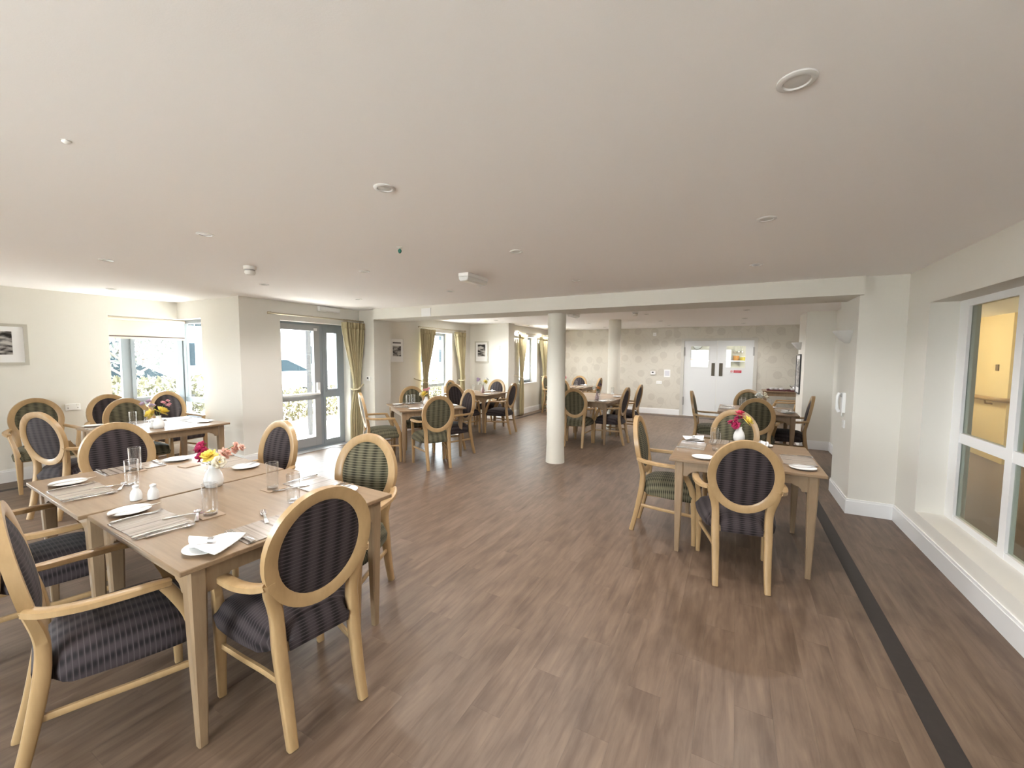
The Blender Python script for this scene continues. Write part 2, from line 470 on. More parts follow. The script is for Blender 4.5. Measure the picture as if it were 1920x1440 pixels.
# ceiling, beam, columns
struct(MB().box(XL - T, XR + 0.3, YF - 0.1, 3.26, C, C + 0.25).box(XD - T, XR + 0.3, 3.26, YB + 0.1, C, C + 0.25).build('ceiling', CEIL))
beam = trim(MB().box(-5.66, 1.09, 5.245, 5.86, 2.23, C + 0.02), WALL)
MB().box(-4.55, -4.356, 5.238, 5.25, 2.235, 2.365).build('access_panel', WHITE, beam)
def column(x, y, h, n):
    prof = []
    for k in range(16):
        z = h * k / 15; prof.append((0.134 + 0.0025 * math.sin(k * 2.3 + n) + (0.008 if k == 0 else 0), z))
    o = MB().lathe(prof, 40, (0, 0, 0)).build('column', COLUMNM, smooth=True, auto=40); o.location = (x, y, 0)
    return o
tag(column(-2.36, 5.72, 2.24, 0), 'round cream plaster column standing under the ceiling beam', 'column')
tag(column(-2.37, 9.08, 2.41, 2), 'round cream plaster column behind the long table, before the wallpaper', 'column')

def wall(name, boxes, mat=WALL):
    mb = MB()
    for b in boxes: mb.box(*b)
    return struct(mb.build(name, mat))
def open_wall_x(x, out, y0, y1, oy0, oy1, oz0, oz1):
    """wall whose room face is at x, thickness towards out, with one opening"""
    a, b = min(x, out), max(x, out)
    bs = [(a, b, y0, oy0, -0.05, C), (a, b, oy0, oy1, oz1, C)]
    if oy1 < y1: bs.append((a, b, oy1, y1, -0.05, C))
    if oz0 > -0.05: bs.append((a, b, oy0, oy1, -0.05, oz0))
    return bs
# left wall with a window that wraps the corner
LW = dict(y0=2.41, z0=0.56, z1=2.145)
wall('wall_left', [(XL - T, XL, YF, -2.4, -0.05, C), (XL - T, XL, -2.4, -0.2, 2.25, C), (XL - T, XL, -0.2, LW['y0'], -0.05, C), (XL - T, XL, LW['y0'], 3.24 + T, 2.145, C), (XL - T, XL, LW['y0'], 3.24 + T, -0.05, 0.56)])
wall('wall_return', [(-7.13, XD, 3.24, 3.24 + T, -0.05, C), (XL, -7.13, 3.24, 3.24 + T, 2.145, C), (XL, -7.13, 3.24, 3.24 + T, -0.05, 0.56)])
wall('wall_doors', open_wall_x(XD, XD - T, 3.24 + T, 5.30, 3.826, 5.10, -0.06, 2.125) + open_wall_x(XD, XD - T, 5.30, 8.9, 7.0, 8.13, 0.50, 2.135))
wall('wall_pier_left', [(XD - 0.05, -5.73, 5.32, 5.72, -0.05, C)])
wall('wall_nib', [(XD - T, -4.95, 8.9, 9.2, -0.05, C)])
wall('wall_window_far', open_wall_x(XW3, XW3 - T, 9.2, YB, 9.85, 10.97, 0.86, 2.135))
# back wall with door opening, right side piers, right wall with internal window
wall('wall_back', [(XW3 - T, -1.32, YB, YB + 0.16, -0.05, C), (0.47, 2.0, YB, YB + 0.16, -0.05, C), (-1.32, 0.47, YB, YB + 0.16, 2.105, C)], WALLPAPER)
wall('wall_right', [(XR, 1.69, 4.81, 5.32, -0.05, C), (XR, 1.69, YF, 4.81, 2.08, C), (XR, 1.69, YF, 4.81, -0.05, 0.26), (XR, 1.69, YF, 1.0, 0.26, 2.08)])
wall('wall_pier_right', [(1.065, 1.75, 5.315, 6.15, -0.05, C)])
wall('wall_recess_right', [(1.475, 1.75, 6.15, 8.8, -0.05, C)])
wall('wall_pier_far', [(1.055, 1.75, 8.8, 9.66, -0.05, C)])
wall('wall_right_far', [(1.47, 1.75, 9.66, YB, -0.05, C)])
wall('wall_front', [(XL, -2.6, YF - 0.1, YF, -0.05, C), (-0.2, XR + 0.3, YF - 0.1, YF, -0.05, C), (-2.6, -0.2, YF - 0.1, YF, 2.1, C), (-2.6, -0.2, YF - 0.1, YF, -0.05, 0.9)])

# skirting boards
def skirt(side, boxes):
    mb = MB()
    for i, (x0, x1, y0, y1) in enumerate(boxes):
        e = 0.0006 * i
        if (x1 - x0) < (y1 - y0):
            out = -1 if x0 < -3 else 1            # wall side: boards on the left walls have the wall at x0
            mb.box(x0 + e, x1 - e, y0, y1, 0, 0.135 - e)
            mb.box(*((x0, x1 - 0.006) if out < 0 else (x0 + 0.006, x1)), y0, y1, 0.135 - e, 0.155 - e)
        else:
            mb.box(x0, x1, y0 + e, y1, 0, 0.135 - e); mb.box(x0, x1, y0 + 0.006, y1, 0.135 - e, 0.155 - e)
    return struct(mb.build('baseboard_' + side, WHITE))
skirt('left', [(XL, XL + 0.016, YF, 3.24)])
skirt('return', [(XL, XD, 3.224, 3.24)])
skirt('doors', [(XD, XD + 0.016, 3.224, 3.826), (XD, XD + 0.016, 5.10, 5.32), (XD, XD + 0.016, 5.72, 8.9)])
skirt('pier_left', [(XD, -5.714, 5.304, 5.32), (-5.73, -5.714, 5.32, 5.72)])
skirt('nib', [(XD, -4.934, 8.884, 8.9), (-4.95, -4.934, 8.9, 9.2)])
skirt('window_far', [(XW3, XW3 + 0.016, 9.2, YB)])
skirt('back', [(XW3, -1.32, YB - 0.016, YB), (0.47, 1.475, YB - 0.016, YB)])
skirt('right', [(XR - 0.016, XR, YF, 5.315)])
skirt('pier_right', [(1.049, XR, 5.299, 5.315), (1.049, 1.065, 5.315, 6.15)])
skirt('recess', [(1.459, 1.475, 6.15, 8.8), (1.039, 1.475, 8.784, 8.8), (1.039, 1.055, 8.8, 9.66)])

# ------------------------------------------------------------------ windows and doors
def bars_x(x0, x1, rects):
    mb = MB()
    for i, (y0, y1, z0, z1) in enumerate(rects): mb.box(x0 + 0.0008 * i, x1 - 0.0008 * i, y0, y1, z0, z1)
    return mb
def pane_x(parent, x, y0, y1, z0, z1, mat=GLASSW):
    return MB().box(x - 0.003, x + 0.003, y0, y1, z0, z1).build('pane', mat, parent)
# window 1 : corner window
w1 = struct(bars_x(-8.06, -8.0, [(2.36, 2.43, 0.56, 2.145), (2.58, 2.69, 0.56, 2.145), (3.34, 3.42, 0.56, 2.145), (2.36, 3.42, 0.56, 0.62), (2.36, 3.42, 2.09, 2.145), (2.69, 3.34, 0.815, 0.89), (2.43, 2.58, 0.815, 0.89)]).build('window_1', GREYFR))
bars_x(-8.075, -7.985, [(2.69, 2.735, 0.89, 2.09), (3.27, 3.34, 0.89, 2.09), (2.735, 3.27, 0.89, 0.93), (2.735, 3.27, 2.05, 2.09)]).build('casement_frame', GREYFR, w1)
for a in ((2.43, 2.58, 0.62, 0.815), (2.43, 2.58, 0.89, 2.09), (2.69, 3.34, 0.62, 0.815), (2.735, 3.27, 0.93, 2.05)): pane_x(w1, -8.03, *a)
mb = MB().box(-8.06, -7.98, 3.36, 3.44, 0.56, 2.145)
mb.box(-7.20, -7.12, 3.37, 3.43, 0.56, 2.145).box(-7.98, -7.20, 3.37, 3.43, 0.56, 0.62).box(-7.98, -7.20, 3.37, 3.43, 2.09, 2.145).box(-7.98, -7.2, 3.37, 3.43, 0.815, 0.89)
mb.build('return_frame', GREYFR, w1)
MB().box(-7.98, -7.20, 3.397, 3.403, 0.62, 2.09).build('pane', GLASSW, w1)
MB().box(XL - 0.2, XL + 0.03, LW['y0'] - 0.04, 3.24, 0.535, 0.56).box(XL - 0.2, -7.13, 3.21, 3.40, 0.535, 0.56).build('window_sill', WHITE, w1)
portal((-8.10, 2.9, 1.35), (1, 0, 0), 1.05, 1.6)
portal((-7.6, 3.47, 1.35), (0, -1, 0), 0.8, 1.6)
# unseen window added behind the camera to light the room from the left
w4 = struct(bars_x(-8.06, -8.0, [(-2.4, -2.33, 0.0, 2.25), (-1.34, -1.26, 0.0, 2.25), (-0.27, -0.2, 0.0, 2.25), (-2.4, -0.2, 0.0, 0.06), (-2.4, -0.2, 2.19, 2.25)]).build('window_added_4', GREYFR))
for y0, y1 in ((-2.33, -1.34), (-1.26, -0.27)): pane_x(w4, -8.03, y0, y1, 0.06, 2.19)
portal((-8.10, -1.3, 1.12), (1, 0, 0), 2.2, 2.25)
w6 = struct(bars_x(-0.06, -0.02, [(-2.6, -2.54, 0.9, 2.1), (-1.43, -1.37, 0.9, 2.1), (-0.26, -0.2, 0.9, 2.1), (-2.6, -0.2, 0.9, 0.96), (-2.6, -0.2, 2.04, 2.1)]).build('window_added_6', GREYFR))  # second unseen window, added in the front wall for more light
for y0, y1 in ((-2.54, -1.43), (-1.37, -0.26)): pane_x(w6, -0.04, y0, y1, 0.96, 2.04)
w6.location = (0, YF, 0); w6.rotation_euler = (0, 0, PI/2); w6.scale = (1, -1, 1)
portal((-1.4, YF - 0.12, 1.5), (0, 1, 0), 2.4, 1.2)

# blind
bl = empty('roller_blind', (-7.94, 2.9, 1.83))
MB().box(-0.004, 0.004, -0.475, 0.46, 0.02, 0.27).build('blind_fabric', BLINDM, bl)
MB().sweep([(0.0, -0.48, 0.285), (0.0, 0.47, 0.285)], 0.025, n=16).build('roller_tube', BLINDM, bl, smooth=True, auto=40)
MB().box(-0.008, 0.008, -0.475, 0.46, -0.012, 0.02).build('bottom_bar', BLINDM, bl)
MB().box(-0.009, 0.009, -0.474, 0.459, 0.018, 0.032).build('seam', plain('blind_seam', (0.05, 0.025, 0.022), 0.7), bl)
tag(bl, 'cream roller blind drawn a short way down the corner window', 'blind')

# patio door (window_2 in the door wall): glazed leaf, fixed side light
XF0, XF1 = -6.33, -6.27
d1 = struct(bars_x(XF0, XF1, [(3.79, 3.84, 0.0, 2.125), (5.04, 5.10, 0.0, 2.125), (3.79, 5.10, 2.09, 2.125), (4.61, 4.665, 0.0, 2.10), (3.79, 5.10, 0.0, 0.05)]).build('door_1', GREYFR))
leaf = bars_x(XF0 + 0.01, XF1 + 0.012, [(3.842, 3.93, 0.052, 2.088), (4.50, 4.608, 0.052, 2.088), (3.93, 4.50, 2.0, 2.088), (3.93, 4.50, 0.845, 0.955), (3.93, 4.50, 0.052, 0.20)]).build('door_leaf', plain('door_frame_grey', (0.34, 0.345, 0.35), 0.4), d1)
pane_x(leaf, -6.295, 3.93, 4.50, 0.955, 2.0); pane_x(leaf, -6.295, 3.93, 4.50, 0.20, 0.845)
MB().box(XF1 + 0.012, XF1 + 0.05, 4.525, 4.575, 0.93, 1.13).sweep([(XF1 + 0.055, 4.55, 1.0), (XF1 + 0.085, 4.54, 0.94)], 0.014).sweep([(XF1 + 0.07, 3.90, 0.945), (XF1 + 0.07, 4.55, 0.945)], 0.017, n=10).build('push_bar', WHITEP, leaf)
MB().box(XF1 + 0.012, XF1 + 0.02, 4.50, 4.56, 2.00, 2.045).build('door_contact', WHITEP, leaf)
sl = bars_x(XF0 + 0.005, XF1 + 0.006, [(4.667, 4.71, 0.05, 2.09), (4.99, 5.04, 0.05, 2.09), (4.71, 4.99, 2.03, 2.09), (4.71, 4.99, 0.86, 0.955), (4.71, 4.99, 0.05, 0.12)]).build('side_light', GREYFR, d1)
bars_x(XF0 + 0.012, XF1 + 0.014, [(4.712, 4.75, 0.957, 2.03), (4.945, 4.99, 0.957, 2.03), (4.75, 4.945, 1.98, 2.03), (4.75, 4.945, 0.957, 1.0)]).build('vent_casement', GREYFR, d1)
pane_x(sl, -6.3, 4.75, 4.945, 1.0, 1.98); pane_x(sl, -6.3, 4.71, 4.99, 0.12, 0.86)
MB().box(-6.27, -6.10, 3.84, 5.10, -0.008, 0.006).build('threshold', plain('threshold_steel', (0.55, 0.56, 0.58), 0.4, metal=0.6), d1)
portal((-6.40, 4.46, 1.06), (1, 0, 0), 1.3, 2.1)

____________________

Extract, word for word, each line from the top of the data down to and including the line with "tag(column(-2.37, 9.08, 2.41, 2), 'round"; skip the pictures.

The Blender Python script for this scene continues. Write part 2, from line 470 on. More parts follow. The script is for Blender 4.5. Measure the picture as if it were 1920x1440 pixels.
# ceiling, beam, columns
struct(MB().box(XL - T, XR + 0.3, YF - 0.1, 3.26, C, C + 0.25).box(XD - T, XR + 0.3, 3.26, YB + 0.1, C, C + 0.25).build('ceiling', CEIL))
beam = trim(MB().box(-5.66, 1.09, 5.245, 5.86, 2.23, C + 0.02), WALL)
MB().box(-4.55, -4.356, 5.238, 5.25, 2.235, 2.365).build('access_panel', WHITE, beam)
def column(x, y, h, n):
    prof = []
    for k in range(16):
        z = h * k / 15; prof.append((0.134 + 0.0025 * math.sin(k * 2.3 + n) + (0.008 if k == 0 else 0), z))
    o = MB().lathe(prof, 40, (0, 0, 0)).build('column', COLUMNM, smooth=True, auto=40); o.location = (x, y, 0)
    return o
tag(column(-2.36, 5.72, 2.24, 0), 'round cream plaster column standing under the ceiling beam', 'column')
tag(column(-2.37, 9.08, 2.41, 2), 'round cream plaster column behind the long table, before the wallpaper', 'column')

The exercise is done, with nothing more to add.